Henderson and his colleagues are educating lakeshore owners about the importance of respecting shoreline habitat. In their book and multimedia CD, they advocate reducing the size of lawns and re-establishing a buffer zone of native aquatic and water-edge plants–grasses, sedges, wildflowers, and trees or shrubs.
Lake dwellers sometimes begin their habitat lakescaping reluctantly, says Henderson. “But once people see how beautiful those native wildflowers are–they see the butterflies coming back, they see the songbirds coming back, they see species of wildlife that they haven’t seen on their lakeshore for years–they become so excited that they discover a new love for nature that they may not have experienced since childhood.”
How small can you go?
Perhaps you’re thinking, “Right. Lakefront property. Acreage. Backyard. I live in an apartment–what about me?” Don’t feel left out. My apartment is a live/work space in downtown Santa Rosa, California, but I found a strip of dirt adjacent to my building that gets a few hours of sun each day. I knew nothing about wildlife habitat and little about gardening when I decided there’s no place like home for learning. A year ago, I began to add native habitat plants around the existing leggy perennials. I installed a nesting box, a bird feeder, and a birdbath. Now my little garden attracts birds, butterflies, endangered carpenter bees, and innumerable other creatures that are part of this reviving ecosystem–recently certified by the NWF as a Backyard Wildlife Habitat.

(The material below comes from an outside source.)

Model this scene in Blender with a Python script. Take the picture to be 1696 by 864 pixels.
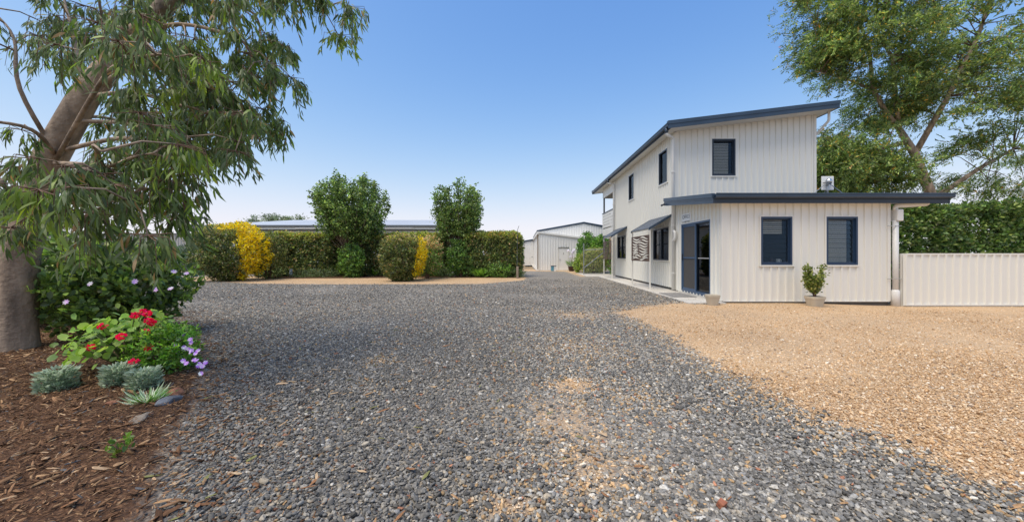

Just as exciting, my garden attracts neighbors. People stop to spend time in this little oasis. They talk about how good it feels. I always point out the habitat features and explain that it’s helping bring beneficial critters back to downtown.
If you don’t have a strip of dirt, you can still provide habitat. A balcony or even a windowsill is all you need. In Linda Ross’s backyard, she created complete butterfly habitats in medium-size terra-cotta pots. All the elements are there: larval plants, nectar plants, and a little dish holding pebbles and water–a habitat fit for a monarch.